Argamani’s partner, Avinatan Or, was also kidnapped and is still in Hamas captivity. Argamani said that she had seen “a sign of life recently” from Or and that “we know that he’s still alive and waiting for us to save him.” There were reports in March that one hostage who returned in the recent ceasefire and hostage-release deal had claimed to see Or while in captivity, though Argamani said on Wednesday that “none of the hostages that [have] been released can share a lot of information about him, none of the hostages saw him.”
Asked about being recognized as one of Time magazine’s 100 most influential people of 2025, Argamani said receiving awards and accolades for her advocacy on behalf of the hostages “is not my honor. It’s an honor for all the hostages that [have been] released and the hostages that [have been] in captivity all those days.”
“It’s really hard to be there [o]n the red carpet and to know that I’m doing that for the hostages that [are] still in the tunnels of Gaza while we see people celebrate [my] recognition,” she said. “I’m thinking about the hostages all the time, and it’s really hard to come from the tunnels of Hamas to this point of life.”
Speaking after Argamani, author Noa Tishby expounded on the threat antisemitism poses to America and the West. “This is not Israel’s problem. It’s not the problem of the Jews. It’s not even just the problem of the Middle East. What’s happening right now is nothing short of a cultural conflict, that if we don’t wake up in the West to understand that that is what’s happening, we’re going to be screwed and not too far down the line,” she said.
Coming from Israel to the United States, she “understood that there is a bigger problem here, and that problem is called jihadism. That problem means that there are some mothers that are happy if their child goes and kills Noa Argamani’s friends at a party.”
Tishby argued that people who call this perspective Islamophobic “are gaslighting you” and that countries including Saudi Arabia, Jordan and others “in the Middle East that outlawed the Muslim Brotherhood, that outlawed Al Jazeera … understand that that culture is dangerous for them, too.”

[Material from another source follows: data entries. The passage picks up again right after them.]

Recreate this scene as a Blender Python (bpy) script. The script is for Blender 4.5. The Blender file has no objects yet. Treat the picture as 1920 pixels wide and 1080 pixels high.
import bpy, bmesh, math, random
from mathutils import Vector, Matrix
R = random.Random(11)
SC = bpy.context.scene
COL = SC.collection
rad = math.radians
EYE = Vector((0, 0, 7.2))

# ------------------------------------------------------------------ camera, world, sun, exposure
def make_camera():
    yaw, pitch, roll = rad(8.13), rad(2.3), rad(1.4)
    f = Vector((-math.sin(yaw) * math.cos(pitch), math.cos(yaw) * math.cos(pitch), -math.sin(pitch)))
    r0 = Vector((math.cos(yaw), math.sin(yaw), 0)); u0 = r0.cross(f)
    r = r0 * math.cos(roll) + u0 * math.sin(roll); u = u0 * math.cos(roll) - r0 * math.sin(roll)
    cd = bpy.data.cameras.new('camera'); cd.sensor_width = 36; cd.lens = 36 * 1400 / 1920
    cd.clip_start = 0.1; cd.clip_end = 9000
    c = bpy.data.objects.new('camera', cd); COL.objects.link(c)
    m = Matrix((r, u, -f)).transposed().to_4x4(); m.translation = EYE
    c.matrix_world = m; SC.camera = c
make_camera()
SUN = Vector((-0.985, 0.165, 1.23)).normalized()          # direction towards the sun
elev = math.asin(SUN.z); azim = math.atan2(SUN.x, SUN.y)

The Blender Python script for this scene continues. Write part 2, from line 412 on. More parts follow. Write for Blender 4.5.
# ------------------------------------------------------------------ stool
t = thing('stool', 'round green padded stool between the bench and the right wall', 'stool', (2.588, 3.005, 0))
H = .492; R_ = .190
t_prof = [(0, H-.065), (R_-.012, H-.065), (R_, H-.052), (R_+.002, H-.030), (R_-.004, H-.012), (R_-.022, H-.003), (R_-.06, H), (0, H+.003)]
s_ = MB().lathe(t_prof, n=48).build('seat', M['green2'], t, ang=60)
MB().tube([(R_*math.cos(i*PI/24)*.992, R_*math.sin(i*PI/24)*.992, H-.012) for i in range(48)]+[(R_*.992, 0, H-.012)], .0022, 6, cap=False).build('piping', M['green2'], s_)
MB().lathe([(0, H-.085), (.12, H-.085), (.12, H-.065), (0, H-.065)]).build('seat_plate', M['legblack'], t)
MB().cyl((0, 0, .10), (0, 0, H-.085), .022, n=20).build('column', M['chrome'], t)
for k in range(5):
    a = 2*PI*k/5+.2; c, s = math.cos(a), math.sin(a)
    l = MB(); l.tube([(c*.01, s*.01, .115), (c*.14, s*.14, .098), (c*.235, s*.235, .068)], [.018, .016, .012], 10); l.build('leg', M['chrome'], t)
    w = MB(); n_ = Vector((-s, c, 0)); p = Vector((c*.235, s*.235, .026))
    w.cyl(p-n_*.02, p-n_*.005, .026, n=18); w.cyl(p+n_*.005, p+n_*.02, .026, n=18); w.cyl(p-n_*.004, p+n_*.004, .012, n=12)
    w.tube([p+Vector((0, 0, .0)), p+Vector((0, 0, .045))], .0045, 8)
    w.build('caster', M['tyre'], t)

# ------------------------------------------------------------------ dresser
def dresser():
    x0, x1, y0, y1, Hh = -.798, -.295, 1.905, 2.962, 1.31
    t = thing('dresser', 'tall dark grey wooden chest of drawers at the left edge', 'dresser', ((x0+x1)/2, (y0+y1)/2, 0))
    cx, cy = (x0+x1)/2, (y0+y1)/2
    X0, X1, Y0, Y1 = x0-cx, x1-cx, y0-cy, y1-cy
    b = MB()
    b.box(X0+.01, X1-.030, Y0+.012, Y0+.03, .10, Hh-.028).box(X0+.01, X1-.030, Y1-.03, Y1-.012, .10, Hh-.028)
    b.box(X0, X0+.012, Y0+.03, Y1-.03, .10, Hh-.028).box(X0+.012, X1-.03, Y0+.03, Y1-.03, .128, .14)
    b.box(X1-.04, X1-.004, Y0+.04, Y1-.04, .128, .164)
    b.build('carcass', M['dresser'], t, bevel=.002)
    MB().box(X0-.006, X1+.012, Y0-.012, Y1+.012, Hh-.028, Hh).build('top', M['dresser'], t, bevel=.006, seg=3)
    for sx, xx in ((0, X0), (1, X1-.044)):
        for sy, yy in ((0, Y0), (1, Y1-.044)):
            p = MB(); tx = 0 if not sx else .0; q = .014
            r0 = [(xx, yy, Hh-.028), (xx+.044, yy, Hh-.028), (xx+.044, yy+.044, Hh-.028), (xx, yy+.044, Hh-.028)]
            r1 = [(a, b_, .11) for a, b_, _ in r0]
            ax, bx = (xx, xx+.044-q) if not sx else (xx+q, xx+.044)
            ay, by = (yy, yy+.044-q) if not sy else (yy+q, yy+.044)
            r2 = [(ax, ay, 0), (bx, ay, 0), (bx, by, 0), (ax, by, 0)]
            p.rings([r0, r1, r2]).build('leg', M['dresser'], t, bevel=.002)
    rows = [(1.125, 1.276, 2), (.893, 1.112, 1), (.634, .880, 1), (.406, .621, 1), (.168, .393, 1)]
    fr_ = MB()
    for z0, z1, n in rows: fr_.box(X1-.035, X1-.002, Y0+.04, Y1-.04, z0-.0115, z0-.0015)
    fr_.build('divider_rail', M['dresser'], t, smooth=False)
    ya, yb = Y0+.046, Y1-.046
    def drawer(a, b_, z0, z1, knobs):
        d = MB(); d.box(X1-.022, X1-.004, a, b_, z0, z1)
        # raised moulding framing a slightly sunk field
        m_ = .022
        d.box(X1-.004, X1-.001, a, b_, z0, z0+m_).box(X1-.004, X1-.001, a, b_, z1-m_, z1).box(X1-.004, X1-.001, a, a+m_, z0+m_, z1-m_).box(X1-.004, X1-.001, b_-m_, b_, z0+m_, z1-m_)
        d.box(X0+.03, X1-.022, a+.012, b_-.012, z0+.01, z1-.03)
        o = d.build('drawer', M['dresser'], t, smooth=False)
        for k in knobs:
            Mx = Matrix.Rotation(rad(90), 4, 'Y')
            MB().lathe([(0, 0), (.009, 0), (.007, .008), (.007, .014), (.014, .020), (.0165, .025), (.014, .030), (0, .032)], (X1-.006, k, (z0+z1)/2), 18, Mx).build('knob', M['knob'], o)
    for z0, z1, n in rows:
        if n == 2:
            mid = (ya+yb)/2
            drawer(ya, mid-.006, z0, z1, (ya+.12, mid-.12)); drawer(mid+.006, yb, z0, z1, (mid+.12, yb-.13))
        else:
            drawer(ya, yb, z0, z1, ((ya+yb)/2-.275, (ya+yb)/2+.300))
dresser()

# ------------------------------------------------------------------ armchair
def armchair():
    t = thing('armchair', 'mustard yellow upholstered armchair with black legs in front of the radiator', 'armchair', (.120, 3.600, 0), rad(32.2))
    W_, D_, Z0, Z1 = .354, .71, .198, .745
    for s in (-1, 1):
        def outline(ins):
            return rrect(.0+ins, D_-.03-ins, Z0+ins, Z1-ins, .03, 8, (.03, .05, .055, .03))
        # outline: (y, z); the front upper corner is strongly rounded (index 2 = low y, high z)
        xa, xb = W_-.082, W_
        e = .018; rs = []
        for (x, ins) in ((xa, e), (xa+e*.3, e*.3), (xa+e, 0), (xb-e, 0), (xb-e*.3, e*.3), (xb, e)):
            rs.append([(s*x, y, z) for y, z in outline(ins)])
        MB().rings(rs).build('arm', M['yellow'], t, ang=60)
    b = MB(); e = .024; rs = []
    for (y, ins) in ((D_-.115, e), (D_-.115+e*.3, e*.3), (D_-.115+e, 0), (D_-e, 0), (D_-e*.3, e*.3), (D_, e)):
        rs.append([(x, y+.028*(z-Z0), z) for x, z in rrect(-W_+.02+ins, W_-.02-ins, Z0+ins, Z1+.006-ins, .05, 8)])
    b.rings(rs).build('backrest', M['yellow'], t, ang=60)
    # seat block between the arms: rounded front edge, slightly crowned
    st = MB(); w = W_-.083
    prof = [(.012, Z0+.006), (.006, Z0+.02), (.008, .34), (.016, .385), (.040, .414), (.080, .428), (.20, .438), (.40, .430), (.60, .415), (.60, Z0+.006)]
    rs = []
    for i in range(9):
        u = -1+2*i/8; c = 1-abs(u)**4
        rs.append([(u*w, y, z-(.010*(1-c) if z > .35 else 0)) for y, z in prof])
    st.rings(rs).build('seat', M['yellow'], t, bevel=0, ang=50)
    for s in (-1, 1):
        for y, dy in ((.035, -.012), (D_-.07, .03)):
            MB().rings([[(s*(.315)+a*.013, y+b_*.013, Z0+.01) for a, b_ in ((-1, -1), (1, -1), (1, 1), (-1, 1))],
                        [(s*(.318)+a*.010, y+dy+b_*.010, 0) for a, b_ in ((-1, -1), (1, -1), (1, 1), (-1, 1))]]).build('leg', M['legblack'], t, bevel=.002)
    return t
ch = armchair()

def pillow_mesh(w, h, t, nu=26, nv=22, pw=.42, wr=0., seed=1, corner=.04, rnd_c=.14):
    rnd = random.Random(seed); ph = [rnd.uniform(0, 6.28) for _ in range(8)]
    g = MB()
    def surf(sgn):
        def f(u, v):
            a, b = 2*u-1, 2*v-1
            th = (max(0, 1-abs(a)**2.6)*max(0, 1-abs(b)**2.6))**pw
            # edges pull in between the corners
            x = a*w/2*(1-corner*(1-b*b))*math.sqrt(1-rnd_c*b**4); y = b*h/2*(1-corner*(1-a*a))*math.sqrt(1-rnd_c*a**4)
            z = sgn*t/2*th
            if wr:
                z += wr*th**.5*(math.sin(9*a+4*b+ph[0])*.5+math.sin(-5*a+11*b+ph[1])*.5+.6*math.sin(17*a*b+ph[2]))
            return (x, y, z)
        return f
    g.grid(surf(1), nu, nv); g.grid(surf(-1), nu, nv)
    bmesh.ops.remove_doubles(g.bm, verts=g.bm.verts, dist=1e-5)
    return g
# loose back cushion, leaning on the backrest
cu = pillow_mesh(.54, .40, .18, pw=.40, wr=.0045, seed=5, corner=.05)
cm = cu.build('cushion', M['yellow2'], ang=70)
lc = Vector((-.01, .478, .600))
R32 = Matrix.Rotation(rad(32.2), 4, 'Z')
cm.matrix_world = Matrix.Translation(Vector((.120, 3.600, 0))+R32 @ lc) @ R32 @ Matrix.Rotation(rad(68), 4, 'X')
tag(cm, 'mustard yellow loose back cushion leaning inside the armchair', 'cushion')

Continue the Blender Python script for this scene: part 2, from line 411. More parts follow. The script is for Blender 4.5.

The author also said that the college campus anti-Israel protest movement “is the tip of the iceberg of a worldwide war that has been waged against us for 30 years” and that “Israel’s enemies understood that they can’t take her down militarily” so they focused on influencing college campuses “because they wanted to go after the hearts and minds.”
Tishby named American Muslims for Palestine as the driving force behind the campus disruptions rather than Students for Justice in Palestine which, she said, though anti-Israel students often affiliate with it, “doesn’t actually exist. There’s no organization. It’s not a 501(c)3, there’s no group, there’s no offices.”
“All these organizations need to be outlawed. All of these names need to be exposed, and people need to understand that this is fundamentally anti-American,” she argued. “We’re just a pawn. There’s a bigger picture here. There’s a bigger game.”